Tous les autres s’appellent Robert
À chaque festival son western récréatif, sa breloque estampillée genre et Americana. À SXSW, fatalement, ce créneau-là est occupé par plusieurs films à la fois. Si bien que deux spécimens peuvent présenter d’étonnantes similitudes. À notre gauche, Small Town Crime fait le choix du néo-noir sauce southern gothic, tendance Jim Thompson, avec en guise de caution morale Robert Forster. À notre droite, Small Crimes fait, lui aussi, le choix du néo-noir sauce southern gothic, tendance Jim Thompson, avec en guise de caution morale… Robert Forster.
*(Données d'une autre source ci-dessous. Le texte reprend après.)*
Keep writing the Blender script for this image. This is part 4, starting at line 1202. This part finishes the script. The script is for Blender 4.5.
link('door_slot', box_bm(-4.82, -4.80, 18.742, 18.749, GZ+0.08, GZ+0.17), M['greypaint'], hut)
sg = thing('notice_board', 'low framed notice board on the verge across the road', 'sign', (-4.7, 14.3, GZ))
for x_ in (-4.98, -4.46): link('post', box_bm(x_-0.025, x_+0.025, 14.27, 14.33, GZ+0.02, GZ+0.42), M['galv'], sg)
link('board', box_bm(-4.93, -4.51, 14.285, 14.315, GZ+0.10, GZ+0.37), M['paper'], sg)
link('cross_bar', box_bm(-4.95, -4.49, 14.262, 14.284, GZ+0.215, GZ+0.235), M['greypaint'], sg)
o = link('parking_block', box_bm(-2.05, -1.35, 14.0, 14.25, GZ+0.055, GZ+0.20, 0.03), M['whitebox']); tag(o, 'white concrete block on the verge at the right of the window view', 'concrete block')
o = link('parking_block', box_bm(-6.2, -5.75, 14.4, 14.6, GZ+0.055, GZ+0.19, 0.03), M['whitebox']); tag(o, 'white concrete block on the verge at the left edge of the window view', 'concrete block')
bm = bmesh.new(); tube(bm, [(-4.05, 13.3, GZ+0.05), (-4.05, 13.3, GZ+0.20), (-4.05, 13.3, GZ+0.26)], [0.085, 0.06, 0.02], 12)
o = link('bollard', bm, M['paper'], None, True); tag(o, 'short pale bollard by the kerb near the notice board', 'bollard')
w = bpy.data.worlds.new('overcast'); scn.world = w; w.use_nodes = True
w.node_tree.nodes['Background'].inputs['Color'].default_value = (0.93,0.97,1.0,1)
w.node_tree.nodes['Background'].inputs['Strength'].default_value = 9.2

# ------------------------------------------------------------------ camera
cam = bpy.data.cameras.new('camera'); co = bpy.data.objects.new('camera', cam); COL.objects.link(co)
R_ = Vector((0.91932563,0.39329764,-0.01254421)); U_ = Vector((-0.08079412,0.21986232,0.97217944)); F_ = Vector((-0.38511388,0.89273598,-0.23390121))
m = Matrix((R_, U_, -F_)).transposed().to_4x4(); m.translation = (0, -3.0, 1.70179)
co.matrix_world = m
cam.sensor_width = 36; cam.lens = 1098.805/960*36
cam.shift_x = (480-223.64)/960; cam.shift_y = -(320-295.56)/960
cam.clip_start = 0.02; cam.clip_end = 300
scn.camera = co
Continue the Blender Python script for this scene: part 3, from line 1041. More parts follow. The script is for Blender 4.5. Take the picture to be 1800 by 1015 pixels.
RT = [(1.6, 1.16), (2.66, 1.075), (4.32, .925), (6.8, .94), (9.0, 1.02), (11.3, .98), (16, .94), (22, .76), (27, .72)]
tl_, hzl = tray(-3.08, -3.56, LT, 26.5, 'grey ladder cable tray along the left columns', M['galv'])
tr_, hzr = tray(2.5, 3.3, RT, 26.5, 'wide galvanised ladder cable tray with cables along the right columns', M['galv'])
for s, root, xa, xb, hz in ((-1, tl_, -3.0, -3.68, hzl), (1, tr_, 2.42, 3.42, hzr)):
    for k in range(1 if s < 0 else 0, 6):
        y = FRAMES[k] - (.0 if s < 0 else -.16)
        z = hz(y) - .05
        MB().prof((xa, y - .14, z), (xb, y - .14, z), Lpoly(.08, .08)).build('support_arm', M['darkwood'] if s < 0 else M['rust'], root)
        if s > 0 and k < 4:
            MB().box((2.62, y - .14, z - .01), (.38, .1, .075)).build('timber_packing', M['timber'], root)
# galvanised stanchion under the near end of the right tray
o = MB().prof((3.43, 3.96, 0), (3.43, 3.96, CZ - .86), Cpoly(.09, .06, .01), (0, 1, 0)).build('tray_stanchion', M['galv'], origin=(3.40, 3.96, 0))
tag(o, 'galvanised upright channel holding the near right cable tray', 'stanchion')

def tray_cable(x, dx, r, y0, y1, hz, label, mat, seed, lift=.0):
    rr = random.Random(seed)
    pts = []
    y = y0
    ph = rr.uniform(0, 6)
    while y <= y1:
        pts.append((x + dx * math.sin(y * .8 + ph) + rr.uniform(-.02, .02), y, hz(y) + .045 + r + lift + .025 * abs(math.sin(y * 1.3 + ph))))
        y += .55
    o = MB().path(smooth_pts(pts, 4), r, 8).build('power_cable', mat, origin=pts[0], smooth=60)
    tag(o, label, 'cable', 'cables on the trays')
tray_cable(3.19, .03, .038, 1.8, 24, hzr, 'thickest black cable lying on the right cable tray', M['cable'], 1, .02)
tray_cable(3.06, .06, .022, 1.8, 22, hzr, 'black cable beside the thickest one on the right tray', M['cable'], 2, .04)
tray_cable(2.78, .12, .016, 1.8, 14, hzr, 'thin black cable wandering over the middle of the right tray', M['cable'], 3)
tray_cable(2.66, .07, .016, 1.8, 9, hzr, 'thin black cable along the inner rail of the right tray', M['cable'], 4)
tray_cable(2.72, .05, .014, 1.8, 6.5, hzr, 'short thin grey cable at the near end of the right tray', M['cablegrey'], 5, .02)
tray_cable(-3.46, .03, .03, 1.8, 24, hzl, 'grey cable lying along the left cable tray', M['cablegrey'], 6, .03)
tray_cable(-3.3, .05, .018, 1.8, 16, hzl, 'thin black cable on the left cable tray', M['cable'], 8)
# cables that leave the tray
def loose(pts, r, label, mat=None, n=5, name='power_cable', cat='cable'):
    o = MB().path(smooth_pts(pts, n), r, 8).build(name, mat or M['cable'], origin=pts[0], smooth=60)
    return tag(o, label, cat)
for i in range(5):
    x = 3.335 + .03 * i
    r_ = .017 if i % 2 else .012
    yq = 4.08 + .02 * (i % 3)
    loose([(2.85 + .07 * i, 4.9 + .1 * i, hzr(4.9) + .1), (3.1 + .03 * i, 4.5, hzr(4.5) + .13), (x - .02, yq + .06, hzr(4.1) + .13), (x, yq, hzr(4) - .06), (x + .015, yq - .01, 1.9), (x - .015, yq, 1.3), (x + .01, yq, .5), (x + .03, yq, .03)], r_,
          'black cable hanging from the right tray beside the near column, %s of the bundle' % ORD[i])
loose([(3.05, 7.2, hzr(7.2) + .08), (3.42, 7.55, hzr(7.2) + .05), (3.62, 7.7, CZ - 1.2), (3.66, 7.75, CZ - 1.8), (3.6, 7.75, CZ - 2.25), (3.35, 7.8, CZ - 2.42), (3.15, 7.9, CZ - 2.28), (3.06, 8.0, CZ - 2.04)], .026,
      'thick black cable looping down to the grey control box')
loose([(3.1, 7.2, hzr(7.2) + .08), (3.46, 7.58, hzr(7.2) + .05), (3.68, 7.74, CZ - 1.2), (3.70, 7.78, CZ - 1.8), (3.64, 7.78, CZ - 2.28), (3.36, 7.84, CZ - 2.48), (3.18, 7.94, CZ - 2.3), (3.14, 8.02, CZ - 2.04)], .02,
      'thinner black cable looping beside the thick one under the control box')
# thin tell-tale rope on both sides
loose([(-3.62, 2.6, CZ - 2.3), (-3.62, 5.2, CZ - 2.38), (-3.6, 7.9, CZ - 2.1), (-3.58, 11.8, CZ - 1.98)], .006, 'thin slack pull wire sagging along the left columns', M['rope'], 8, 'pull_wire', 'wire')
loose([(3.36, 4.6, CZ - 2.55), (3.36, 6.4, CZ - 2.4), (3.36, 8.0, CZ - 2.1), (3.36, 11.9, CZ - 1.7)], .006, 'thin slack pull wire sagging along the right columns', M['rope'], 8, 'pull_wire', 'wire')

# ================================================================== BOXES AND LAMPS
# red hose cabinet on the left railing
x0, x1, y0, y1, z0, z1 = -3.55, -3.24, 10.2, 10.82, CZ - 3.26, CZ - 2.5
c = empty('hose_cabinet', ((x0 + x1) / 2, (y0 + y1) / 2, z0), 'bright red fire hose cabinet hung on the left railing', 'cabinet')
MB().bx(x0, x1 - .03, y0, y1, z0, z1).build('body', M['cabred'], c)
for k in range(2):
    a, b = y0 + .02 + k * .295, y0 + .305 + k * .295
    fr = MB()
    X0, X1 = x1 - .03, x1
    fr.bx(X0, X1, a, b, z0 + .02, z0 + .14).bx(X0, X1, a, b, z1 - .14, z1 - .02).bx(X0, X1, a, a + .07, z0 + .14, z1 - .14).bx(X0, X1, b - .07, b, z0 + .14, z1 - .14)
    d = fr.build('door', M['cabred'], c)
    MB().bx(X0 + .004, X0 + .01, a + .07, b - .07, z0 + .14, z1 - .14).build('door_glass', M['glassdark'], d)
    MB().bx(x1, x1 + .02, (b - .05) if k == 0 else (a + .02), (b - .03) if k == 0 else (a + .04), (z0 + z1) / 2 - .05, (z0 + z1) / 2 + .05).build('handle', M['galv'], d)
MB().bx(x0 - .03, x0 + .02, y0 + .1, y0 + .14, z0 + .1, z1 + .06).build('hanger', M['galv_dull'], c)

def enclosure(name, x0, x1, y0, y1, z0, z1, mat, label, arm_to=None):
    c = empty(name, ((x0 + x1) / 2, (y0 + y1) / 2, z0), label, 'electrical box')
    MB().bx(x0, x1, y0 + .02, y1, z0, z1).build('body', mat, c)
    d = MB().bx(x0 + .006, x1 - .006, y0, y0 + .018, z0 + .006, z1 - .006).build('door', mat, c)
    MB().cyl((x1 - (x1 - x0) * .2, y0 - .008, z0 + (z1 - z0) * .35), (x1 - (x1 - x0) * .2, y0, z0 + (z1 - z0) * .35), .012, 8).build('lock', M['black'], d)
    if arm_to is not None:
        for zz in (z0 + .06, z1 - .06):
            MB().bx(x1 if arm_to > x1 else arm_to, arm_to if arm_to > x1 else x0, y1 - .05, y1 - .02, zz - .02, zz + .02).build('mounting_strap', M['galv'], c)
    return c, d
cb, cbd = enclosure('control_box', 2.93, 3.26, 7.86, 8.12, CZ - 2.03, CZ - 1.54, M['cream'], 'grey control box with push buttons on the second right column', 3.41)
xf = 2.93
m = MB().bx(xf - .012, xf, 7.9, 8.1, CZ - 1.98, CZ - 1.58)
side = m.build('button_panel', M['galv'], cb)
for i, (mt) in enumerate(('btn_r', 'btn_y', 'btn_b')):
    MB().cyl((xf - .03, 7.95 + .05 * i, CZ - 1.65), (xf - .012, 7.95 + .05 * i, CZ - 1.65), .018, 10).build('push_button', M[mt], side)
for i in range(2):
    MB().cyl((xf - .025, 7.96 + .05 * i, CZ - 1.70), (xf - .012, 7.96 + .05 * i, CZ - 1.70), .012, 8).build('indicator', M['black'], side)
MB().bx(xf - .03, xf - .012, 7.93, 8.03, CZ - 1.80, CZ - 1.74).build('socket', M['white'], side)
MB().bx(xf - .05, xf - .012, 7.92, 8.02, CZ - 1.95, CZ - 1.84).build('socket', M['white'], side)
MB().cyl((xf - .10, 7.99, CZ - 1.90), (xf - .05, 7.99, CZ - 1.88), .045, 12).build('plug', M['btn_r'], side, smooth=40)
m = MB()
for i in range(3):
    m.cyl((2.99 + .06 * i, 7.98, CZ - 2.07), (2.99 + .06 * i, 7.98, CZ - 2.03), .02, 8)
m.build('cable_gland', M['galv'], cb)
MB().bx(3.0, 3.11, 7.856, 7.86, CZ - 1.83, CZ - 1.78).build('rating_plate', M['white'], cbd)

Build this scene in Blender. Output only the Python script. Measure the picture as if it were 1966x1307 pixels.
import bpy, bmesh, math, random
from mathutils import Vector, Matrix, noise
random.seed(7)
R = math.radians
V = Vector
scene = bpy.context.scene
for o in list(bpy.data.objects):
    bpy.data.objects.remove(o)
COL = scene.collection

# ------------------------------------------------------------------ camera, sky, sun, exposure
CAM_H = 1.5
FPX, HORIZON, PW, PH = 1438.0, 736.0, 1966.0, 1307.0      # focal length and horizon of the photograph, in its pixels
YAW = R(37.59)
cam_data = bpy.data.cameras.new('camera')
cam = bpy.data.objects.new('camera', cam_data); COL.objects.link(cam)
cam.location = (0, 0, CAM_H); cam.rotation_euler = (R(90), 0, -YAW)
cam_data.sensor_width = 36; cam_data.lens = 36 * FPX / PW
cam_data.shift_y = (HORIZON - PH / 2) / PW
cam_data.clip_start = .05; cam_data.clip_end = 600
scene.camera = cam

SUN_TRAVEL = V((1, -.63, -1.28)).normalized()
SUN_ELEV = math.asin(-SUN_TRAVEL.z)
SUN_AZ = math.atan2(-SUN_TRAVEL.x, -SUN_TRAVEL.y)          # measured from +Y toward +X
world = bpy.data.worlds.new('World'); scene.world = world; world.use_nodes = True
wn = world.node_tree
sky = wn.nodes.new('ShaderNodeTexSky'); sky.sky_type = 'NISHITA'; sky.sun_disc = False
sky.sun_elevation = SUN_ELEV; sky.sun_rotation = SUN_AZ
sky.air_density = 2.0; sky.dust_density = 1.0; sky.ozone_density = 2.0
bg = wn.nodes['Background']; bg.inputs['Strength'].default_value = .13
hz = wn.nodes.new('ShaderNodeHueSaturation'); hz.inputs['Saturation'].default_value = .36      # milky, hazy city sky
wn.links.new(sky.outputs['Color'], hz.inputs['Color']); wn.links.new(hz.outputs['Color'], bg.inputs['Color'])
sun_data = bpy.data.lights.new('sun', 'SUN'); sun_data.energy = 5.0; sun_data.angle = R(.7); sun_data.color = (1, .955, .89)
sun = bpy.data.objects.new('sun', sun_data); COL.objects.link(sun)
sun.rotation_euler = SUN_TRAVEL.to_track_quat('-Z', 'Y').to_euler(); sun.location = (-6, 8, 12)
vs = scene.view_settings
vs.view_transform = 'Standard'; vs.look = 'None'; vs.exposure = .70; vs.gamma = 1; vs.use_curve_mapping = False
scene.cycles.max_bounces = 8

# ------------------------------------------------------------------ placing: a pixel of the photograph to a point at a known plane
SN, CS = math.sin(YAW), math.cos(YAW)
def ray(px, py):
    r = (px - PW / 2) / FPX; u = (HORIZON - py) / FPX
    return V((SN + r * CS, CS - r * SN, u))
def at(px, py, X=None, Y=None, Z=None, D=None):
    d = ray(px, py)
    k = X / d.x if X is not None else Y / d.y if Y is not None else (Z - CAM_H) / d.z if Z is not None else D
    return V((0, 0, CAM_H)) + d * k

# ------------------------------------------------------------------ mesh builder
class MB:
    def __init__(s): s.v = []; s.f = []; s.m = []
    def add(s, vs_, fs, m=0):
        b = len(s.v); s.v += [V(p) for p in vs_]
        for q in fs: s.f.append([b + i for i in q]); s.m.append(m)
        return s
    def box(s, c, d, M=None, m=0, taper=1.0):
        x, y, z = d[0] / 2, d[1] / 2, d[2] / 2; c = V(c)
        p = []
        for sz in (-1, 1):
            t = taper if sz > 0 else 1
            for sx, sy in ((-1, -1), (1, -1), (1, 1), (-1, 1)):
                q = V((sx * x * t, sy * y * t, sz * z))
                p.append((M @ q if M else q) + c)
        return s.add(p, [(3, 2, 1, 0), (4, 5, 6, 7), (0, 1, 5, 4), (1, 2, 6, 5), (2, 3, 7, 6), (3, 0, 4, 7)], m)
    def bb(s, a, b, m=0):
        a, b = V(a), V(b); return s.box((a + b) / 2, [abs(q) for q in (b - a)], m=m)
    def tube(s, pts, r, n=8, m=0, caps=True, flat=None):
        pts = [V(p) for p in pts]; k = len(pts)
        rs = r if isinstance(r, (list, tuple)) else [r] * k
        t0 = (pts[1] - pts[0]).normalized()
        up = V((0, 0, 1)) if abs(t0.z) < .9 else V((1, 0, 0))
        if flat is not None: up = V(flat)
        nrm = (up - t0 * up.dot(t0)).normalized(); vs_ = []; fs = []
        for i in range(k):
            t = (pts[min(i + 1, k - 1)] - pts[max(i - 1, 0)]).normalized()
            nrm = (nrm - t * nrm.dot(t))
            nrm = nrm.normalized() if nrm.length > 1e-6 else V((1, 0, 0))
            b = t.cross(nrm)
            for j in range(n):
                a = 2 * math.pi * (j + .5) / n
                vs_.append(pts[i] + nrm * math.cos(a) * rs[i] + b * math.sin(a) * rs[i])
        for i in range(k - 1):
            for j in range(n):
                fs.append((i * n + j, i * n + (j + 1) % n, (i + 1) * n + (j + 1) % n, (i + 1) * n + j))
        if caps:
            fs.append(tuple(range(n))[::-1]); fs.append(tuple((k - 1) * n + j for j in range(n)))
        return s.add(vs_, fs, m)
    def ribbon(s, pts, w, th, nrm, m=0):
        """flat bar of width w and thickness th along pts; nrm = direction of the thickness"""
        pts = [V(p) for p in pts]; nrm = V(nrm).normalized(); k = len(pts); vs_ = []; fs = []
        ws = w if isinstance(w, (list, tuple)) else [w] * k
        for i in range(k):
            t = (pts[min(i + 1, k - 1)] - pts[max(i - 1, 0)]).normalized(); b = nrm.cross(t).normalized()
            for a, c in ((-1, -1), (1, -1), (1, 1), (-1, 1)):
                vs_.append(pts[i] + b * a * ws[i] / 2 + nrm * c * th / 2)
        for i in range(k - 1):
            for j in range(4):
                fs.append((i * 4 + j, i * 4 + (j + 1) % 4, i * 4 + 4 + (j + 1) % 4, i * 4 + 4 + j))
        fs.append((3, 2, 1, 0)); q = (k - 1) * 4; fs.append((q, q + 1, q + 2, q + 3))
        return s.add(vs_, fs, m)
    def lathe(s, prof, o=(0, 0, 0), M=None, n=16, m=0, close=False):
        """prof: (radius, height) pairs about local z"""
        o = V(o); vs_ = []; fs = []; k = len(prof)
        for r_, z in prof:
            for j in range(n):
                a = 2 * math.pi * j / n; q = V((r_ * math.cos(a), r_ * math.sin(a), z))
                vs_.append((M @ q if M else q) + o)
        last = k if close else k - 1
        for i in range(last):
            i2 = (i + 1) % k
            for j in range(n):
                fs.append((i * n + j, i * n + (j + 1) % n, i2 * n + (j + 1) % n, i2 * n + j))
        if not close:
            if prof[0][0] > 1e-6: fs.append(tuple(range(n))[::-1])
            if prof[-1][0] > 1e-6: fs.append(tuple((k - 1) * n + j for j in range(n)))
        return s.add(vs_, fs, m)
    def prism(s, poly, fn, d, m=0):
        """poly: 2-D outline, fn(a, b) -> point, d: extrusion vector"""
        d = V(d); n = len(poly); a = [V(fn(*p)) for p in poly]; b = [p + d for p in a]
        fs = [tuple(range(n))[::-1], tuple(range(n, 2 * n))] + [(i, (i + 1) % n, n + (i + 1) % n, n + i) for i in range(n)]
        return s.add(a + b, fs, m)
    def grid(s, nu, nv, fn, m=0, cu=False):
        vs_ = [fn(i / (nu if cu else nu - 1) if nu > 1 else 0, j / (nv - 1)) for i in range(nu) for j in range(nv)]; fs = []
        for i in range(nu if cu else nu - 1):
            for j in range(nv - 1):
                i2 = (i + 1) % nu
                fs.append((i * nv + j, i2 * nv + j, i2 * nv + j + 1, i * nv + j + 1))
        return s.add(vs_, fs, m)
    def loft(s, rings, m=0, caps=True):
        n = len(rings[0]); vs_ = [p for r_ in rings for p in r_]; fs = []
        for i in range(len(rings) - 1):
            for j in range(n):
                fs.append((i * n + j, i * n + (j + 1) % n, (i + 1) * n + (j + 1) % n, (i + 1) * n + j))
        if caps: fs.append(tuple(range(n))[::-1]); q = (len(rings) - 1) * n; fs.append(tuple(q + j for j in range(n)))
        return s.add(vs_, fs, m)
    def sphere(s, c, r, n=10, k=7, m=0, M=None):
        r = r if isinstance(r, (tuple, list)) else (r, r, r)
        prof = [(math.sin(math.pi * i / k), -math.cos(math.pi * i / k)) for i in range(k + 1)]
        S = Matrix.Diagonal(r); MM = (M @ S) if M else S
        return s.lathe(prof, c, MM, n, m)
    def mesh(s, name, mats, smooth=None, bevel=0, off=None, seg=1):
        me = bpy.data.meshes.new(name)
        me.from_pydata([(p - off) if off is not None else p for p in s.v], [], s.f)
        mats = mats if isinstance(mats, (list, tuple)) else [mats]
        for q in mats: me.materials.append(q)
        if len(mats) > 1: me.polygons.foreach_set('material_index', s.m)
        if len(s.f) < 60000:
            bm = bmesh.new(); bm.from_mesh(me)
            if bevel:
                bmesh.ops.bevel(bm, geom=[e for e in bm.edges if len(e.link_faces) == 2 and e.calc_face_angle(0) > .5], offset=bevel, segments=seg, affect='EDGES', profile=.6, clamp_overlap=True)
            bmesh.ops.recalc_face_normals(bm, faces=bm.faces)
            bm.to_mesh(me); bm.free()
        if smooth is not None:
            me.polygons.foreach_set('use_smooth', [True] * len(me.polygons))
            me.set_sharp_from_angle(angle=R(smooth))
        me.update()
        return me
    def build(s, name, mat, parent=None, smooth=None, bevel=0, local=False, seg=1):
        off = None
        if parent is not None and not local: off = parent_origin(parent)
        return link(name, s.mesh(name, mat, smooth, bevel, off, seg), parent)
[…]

Comment distinguer les deux ? Facile : le premier, Small Town Crime, se contente de cocher toutes les cases attendues – ploucs belliqueux, vieux shérif dépassé, héros au profil bas, humeur ricanante. Le second, Small Crimes, est bien mieux écrit et plus retors. On n’aurait pourtant pas misé sur ce cheval-là, vu son cavalier : E.L. Katz avait déjà présenté à SXSW le très ingrat Cheap Thrills, sorte de torture porn fastoche qui voyait deux clampins endettés prêts à s’humilier pour le fric. Recueilli par le giron Netflix (décidément) et peut-être béni par la présence au casting et au scénario de Macon Blair, vu dans les films de Jeremy Saulnier (et auteur lui-même d’une autre fiction récemment débarquée sur la plateforme de streaming, I Don’t Feel At Home in This World Anymore – hélas un peu ratée), Katz réussit de véritables scènes de noirceur rurale. La « petite ville » du titre a droit à sa topographie à la fois sécurisante et ensorcelée, et la violence rentrée des personnages explose au bon moment, à l’inverse de nombreux polars pécores où la gaudriole étouffe toute tension (c’est la limite, entre autres exemples récents, du sympathique Comancheria). L’interprétation de Forster va ici au-delà du simple acte de présence : il faut dire que l’intrigue, centrée sur la mission meurtrière d’un flic cramé et fraichement sorti de prison, se resserre peu à peu autour d’une tumultueuse relation père-fils, et que Forster excelle comme souvent en figure paternelle désabusée mais ferme.
Moyenne voltige
Mais le véritable événement cinéphile fut l’avant-première de Song to Song, qui attira bien davantage les foules que la venue de Terrence Malick himself. La gestation du film avait dopé les attentes : Malick avait été vu à plusieurs reprises écumant les concerts du festival Fun Fun Fun ou de SXSW, suivant les traces de Patti Smith ou Iggy Pop flanqué de son trio glamour (Fassbender, Gosling, Mara). Que le résultat soit dévoilé à Austin semblait en somme un juste retour des choses. Comme Knight of Cups (dont il constitue presque l’appendice), Song to Song ressemble au produit d’une quête du divin menée en terrain hostile, c’est-à-dire au plus près d’un vacarme hédoniste : les fêtes autour de la piscine, les grand-messes rock, les bavardages en coulisses avec les chanteurs usés. Comme si Malick s’était fixé le défi de chercher la transcendance là où marinent plutôt les ruines clichetonneuses d’utopies vieilles comme Patti Smith, revécues par une nouvelle génération bien plus apathique, incapable de se laisser porter par la vague du ravissement (les tâtonnements vaguement chorégraphiés des acteurs semblent, comme dans Knight of Cups, trahir l’extinction de la béatitude métaphysique de Tree of Life). À moins que Malick n’identifie, dans cet environnement-là, une forme de pureté touchant au sacré ; mais, dans ce cas, difficile de le suivre, tant les objets sur lesquels il s’attarde – du scarabée de passage aux prestations scéniques balourdes de Val Kilmer – se diluent dans le langage bègue du cinéaste, qui parait avoir troqué les états d’extase spinozienne contre ceux du moucheron ivre, voltigeant d’un corps à l’autre sans but ni émotion précise. Pour ce qui est du divin, il a donc fallu se contenter de voir le film se prolonger à l’extérieur de la salle : ayant ratissé toute la ville, Malick avait au moins réussi le tour de lui donner les airs d’une immense scène de ballet langoureux.